### WHAT IS REQUIRED
Drop every picture, then transcribe the remaining data exactly.
-- START SUPPLIED DATA --
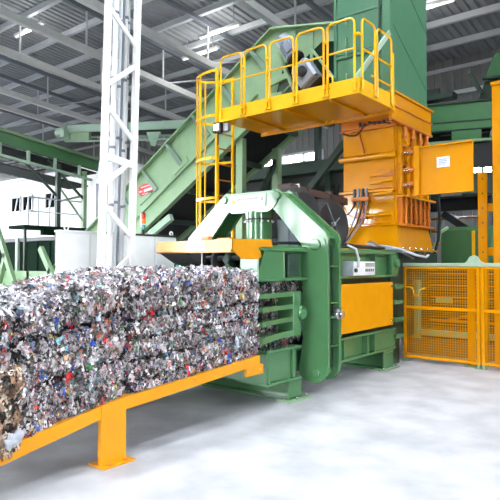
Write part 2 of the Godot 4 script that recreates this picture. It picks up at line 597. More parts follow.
func arm_profile(zc: float, sgn: float) -> Dictionary:
	# outlines in (Z, Y) for one side of the press frame, mirrored about zc
	var f := func(a: Array) -> PackedVector2Array:
		var p := PackedVector2Array()
		for i in range(0, a.size(), 2):
			p.append(Vector2(zc + sgn * a[i], a[i + 1]))
		return p
	# distances are measured from the frame's middle towards the side
	return {
		"arm": f.call([0.36, 2.62, 0.44, 2.655, 0.50, 2.62, 1.20, 2.04, 1.235, 1.96, 1.225, 1.86, 1.19, 1.78, 0.93, 1.76, 0.86, 1.82, 0.84, 1.90, 0.42, 2.36, 0.36, 2.40]),
		"post": f.call([0.86, 1.80, 0.90, 1.92, 0.98, 2.00, 1.08, 2.02, 1.18, 1.97, 1.23, 1.86, 1.235, 1.70, 1.235, 0.40, 1.21, 0.27, 1.14, 0.19, 1.05, 0.16, 0.90, 0.185, 0.83, 0.235, 0.80, 0.32, 0.835, 0.50, 0.865, 0.72, 0.845, 0.84, 0.855, 1.20]),
	}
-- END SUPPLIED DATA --
### FINAL RESULT
Write part 2 of the Godot 4 script that recreates this picture. It picks up at line 597. More parts follow.
func arm_profile(zc: float, sgn: float) -> Dictionary:
	# outlines in (Z, Y) for one side of the press frame, mirrored about zc
	var f := func(a: Array) -> PackedVector2Array:
		var p := PackedVector2Array()
		for i in range(0, a.size(), 2):
			p.append(Vector2(zc + sgn * a[i], a[i + 1]))
		return p
	# distances are measured from the frame's middle towards the side
	return {
		"arm": f.call([0.36, 2.62, 0.44, 2.655, 0.50, 2.62, 1.20, 2.04, 1.235, 1.96, 1.225, 1.86, 1.19, 1.78, 0.93, 1.76, 0.86, 1.82, 0.84, 1.90, 0.42, 2.36, 0.36, 2.40]),
		"post": f.call([0.86, 1.80, 0.90, 1.92, 0.98, 2.00, 1.08, 2.02, 1.18, 1.97, 1.23, 1.86, 1.235, 1.70, 1.235, 0.40, 1.21, 0.27, 1.14, 0.19, 1.05, 0.16, 0.90, 0.185, 0.83, 0.235, 0.80, 0.32, 0.835, 0.50, 0.865, 0.72, 0.845, 0.84, 0.855, 1.20]),
	}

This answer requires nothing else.